Brief
Word for word, restate the lines from the start of the data below through the line containing "cd.sensor_fit = 'HORIZONTAL';".

========================================

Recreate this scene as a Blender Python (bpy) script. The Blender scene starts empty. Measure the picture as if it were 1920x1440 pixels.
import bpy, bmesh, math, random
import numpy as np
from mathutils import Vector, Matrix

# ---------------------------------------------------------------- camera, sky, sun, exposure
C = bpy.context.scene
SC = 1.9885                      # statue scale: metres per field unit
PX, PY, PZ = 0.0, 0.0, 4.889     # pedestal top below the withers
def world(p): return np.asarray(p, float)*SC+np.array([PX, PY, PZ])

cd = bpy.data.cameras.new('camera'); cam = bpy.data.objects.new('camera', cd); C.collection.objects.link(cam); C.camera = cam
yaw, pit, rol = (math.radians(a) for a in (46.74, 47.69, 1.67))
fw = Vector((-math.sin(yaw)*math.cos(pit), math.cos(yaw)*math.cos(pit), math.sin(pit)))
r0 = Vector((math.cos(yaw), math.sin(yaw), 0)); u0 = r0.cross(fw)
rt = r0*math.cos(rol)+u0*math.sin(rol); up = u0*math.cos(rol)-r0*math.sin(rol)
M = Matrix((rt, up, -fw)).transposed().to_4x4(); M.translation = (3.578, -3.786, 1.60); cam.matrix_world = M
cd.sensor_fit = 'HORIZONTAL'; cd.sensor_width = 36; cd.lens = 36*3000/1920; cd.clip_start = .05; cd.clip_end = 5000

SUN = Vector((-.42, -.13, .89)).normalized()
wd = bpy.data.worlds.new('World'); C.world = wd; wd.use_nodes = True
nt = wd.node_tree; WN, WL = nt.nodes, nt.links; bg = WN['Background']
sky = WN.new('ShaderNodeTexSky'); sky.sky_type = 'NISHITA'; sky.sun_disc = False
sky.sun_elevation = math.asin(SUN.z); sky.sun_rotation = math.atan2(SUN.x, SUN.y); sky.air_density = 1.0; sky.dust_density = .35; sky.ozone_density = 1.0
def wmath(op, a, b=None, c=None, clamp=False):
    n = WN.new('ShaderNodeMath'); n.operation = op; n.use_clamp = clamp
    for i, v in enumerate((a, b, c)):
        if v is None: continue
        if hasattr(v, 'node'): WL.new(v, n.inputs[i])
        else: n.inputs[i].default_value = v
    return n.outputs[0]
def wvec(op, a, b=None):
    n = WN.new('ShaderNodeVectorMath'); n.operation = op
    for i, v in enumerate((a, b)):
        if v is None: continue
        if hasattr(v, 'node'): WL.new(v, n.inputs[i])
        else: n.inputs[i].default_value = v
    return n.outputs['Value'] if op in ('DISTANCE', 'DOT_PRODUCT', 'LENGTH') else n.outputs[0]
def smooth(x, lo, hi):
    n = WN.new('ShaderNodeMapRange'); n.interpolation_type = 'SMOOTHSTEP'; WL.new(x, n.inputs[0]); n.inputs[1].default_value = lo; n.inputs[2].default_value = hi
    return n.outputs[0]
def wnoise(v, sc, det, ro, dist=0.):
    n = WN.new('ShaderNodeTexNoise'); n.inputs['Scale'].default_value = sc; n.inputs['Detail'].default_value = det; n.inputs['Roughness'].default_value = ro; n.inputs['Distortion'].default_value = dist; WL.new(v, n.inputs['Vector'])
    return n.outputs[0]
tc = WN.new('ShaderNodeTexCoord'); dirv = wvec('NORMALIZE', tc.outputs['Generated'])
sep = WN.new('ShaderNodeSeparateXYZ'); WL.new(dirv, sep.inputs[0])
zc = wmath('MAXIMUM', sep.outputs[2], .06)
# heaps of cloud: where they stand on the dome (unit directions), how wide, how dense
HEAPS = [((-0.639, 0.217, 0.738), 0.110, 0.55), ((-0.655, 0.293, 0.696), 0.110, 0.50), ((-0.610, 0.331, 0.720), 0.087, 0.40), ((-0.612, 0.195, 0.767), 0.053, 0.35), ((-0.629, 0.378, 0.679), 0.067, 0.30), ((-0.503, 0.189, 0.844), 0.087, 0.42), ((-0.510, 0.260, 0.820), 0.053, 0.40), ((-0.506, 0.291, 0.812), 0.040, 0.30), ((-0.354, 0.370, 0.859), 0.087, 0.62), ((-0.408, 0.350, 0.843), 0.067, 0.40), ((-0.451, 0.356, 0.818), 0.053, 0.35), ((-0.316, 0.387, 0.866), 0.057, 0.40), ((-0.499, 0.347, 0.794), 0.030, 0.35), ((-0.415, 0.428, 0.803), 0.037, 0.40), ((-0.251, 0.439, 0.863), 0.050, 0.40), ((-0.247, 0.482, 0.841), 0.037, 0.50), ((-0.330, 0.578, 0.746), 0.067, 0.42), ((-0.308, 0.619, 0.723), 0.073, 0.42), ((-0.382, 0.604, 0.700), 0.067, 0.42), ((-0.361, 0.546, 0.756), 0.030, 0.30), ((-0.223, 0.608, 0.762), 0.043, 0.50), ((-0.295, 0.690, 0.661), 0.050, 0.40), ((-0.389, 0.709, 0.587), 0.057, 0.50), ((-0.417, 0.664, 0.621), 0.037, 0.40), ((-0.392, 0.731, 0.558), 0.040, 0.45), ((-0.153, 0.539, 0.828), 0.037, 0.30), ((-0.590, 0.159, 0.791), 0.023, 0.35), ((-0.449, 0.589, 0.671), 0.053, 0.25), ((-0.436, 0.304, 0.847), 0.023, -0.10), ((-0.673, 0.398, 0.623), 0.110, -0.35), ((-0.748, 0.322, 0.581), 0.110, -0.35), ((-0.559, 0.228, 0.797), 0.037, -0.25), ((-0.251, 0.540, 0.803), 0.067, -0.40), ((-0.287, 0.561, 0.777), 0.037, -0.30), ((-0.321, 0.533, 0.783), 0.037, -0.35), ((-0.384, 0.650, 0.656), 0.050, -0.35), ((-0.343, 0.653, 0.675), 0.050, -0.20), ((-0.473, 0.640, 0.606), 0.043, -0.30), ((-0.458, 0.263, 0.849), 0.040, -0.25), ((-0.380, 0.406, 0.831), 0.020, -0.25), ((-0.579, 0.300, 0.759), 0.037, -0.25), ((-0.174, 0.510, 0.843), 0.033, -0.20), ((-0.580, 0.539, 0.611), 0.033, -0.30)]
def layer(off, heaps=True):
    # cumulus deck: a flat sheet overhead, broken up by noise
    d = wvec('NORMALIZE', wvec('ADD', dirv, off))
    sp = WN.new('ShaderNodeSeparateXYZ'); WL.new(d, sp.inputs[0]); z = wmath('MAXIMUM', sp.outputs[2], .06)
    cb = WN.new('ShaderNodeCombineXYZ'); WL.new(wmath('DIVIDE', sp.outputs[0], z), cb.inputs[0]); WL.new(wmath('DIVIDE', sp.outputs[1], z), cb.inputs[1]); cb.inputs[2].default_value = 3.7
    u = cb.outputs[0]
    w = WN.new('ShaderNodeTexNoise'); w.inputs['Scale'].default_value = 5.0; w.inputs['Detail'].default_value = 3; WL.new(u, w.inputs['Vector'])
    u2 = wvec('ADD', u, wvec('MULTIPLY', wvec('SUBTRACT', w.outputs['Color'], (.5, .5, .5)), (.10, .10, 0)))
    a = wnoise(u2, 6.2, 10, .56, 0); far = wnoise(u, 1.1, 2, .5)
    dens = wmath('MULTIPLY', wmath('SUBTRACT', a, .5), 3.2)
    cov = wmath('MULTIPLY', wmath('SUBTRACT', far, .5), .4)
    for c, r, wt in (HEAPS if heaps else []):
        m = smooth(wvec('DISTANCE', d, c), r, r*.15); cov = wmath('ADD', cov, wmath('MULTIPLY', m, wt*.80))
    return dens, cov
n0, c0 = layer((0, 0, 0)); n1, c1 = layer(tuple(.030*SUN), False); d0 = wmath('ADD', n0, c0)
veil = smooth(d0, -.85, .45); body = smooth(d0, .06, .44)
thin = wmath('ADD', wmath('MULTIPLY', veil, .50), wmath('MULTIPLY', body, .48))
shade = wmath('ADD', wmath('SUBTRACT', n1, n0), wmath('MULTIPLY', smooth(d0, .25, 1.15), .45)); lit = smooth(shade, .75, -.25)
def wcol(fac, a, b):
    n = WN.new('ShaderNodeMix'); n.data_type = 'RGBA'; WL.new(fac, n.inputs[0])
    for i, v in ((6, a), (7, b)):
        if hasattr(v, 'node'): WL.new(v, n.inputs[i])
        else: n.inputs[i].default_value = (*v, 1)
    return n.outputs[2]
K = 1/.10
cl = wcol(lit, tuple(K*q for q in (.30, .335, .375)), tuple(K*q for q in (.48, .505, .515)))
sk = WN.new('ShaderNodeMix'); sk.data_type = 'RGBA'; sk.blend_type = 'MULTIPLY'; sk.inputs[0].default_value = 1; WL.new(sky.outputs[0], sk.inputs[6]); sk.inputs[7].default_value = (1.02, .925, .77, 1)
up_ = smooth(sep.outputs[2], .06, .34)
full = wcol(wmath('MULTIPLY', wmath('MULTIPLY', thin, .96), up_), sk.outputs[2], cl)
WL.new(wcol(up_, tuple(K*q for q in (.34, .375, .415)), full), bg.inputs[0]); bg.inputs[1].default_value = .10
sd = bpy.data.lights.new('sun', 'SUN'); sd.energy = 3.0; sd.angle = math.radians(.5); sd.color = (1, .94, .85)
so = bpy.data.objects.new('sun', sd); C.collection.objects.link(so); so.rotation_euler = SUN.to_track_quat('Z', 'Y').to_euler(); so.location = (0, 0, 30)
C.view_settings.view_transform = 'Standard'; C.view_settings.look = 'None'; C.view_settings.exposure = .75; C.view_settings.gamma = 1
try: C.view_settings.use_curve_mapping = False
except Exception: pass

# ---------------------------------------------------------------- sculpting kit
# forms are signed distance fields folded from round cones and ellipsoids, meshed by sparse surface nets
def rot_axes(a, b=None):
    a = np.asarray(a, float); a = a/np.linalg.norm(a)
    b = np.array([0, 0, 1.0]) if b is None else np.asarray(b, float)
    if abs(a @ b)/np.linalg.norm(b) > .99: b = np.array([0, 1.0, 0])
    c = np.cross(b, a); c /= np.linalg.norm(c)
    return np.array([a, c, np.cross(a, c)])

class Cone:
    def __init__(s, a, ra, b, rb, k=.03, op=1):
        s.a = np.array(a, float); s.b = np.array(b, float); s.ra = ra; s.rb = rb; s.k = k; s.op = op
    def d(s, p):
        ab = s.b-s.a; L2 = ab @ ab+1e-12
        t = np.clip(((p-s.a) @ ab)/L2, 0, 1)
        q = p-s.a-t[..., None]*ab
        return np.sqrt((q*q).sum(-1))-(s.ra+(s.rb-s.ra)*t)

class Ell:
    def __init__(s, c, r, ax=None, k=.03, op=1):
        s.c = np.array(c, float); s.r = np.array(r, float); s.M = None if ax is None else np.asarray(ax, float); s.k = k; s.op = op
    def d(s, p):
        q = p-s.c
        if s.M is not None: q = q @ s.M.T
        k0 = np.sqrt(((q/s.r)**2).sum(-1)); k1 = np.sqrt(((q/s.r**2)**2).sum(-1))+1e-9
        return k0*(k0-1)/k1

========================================

Task result
Recreate this scene as a Blender Python (bpy) script. The Blender scene starts empty. Measure the picture as if it were 1920x1440 pixels.
import bpy, bmesh, math, random
import numpy as np
from mathutils import Vector, Matrix

# ---------------------------------------------------------------- camera, sky, sun, exposure
C = bpy.context.scene
SC = 1.9885                      # statue scale: metres per field unit
PX, PY, PZ = 0.0, 0.0, 4.889     # pedestal top below the withers
def world(p): return np.asarray(p, float)*SC+np.array([PX, PY, PZ])

cd = bpy.data.cameras.new('camera'); cam = bpy.data.objects.new('camera', cd); C.collection.objects.link(cam); C.camera = cam
yaw, pit, rol = (math.radians(a) for a in (46.74, 47.69, 1.67))
fw = Vector((-math.sin(yaw)*math.cos(pit), math.cos(yaw)*math.cos(pit), math.sin(pit)))
r0 = Vector((math.cos(yaw), math.sin(yaw), 0)); u0 = r0.cross(fw)
rt = r0*math.cos(rol)+u0*math.sin(rol); up = u0*math.cos(rol)-r0*math.sin(rol)
M = Matrix((rt, up, -fw)).transposed().to_4x4(); M.translation = (3.578, -3.786, 1.60); cam.matrix_world = M
cd.sensor_fit = 'HORIZONTAL'; cd.sensor_width = 36; cd.lens = 36*3000/1920; cd.clip_start = .05; cd.clip_end = 5000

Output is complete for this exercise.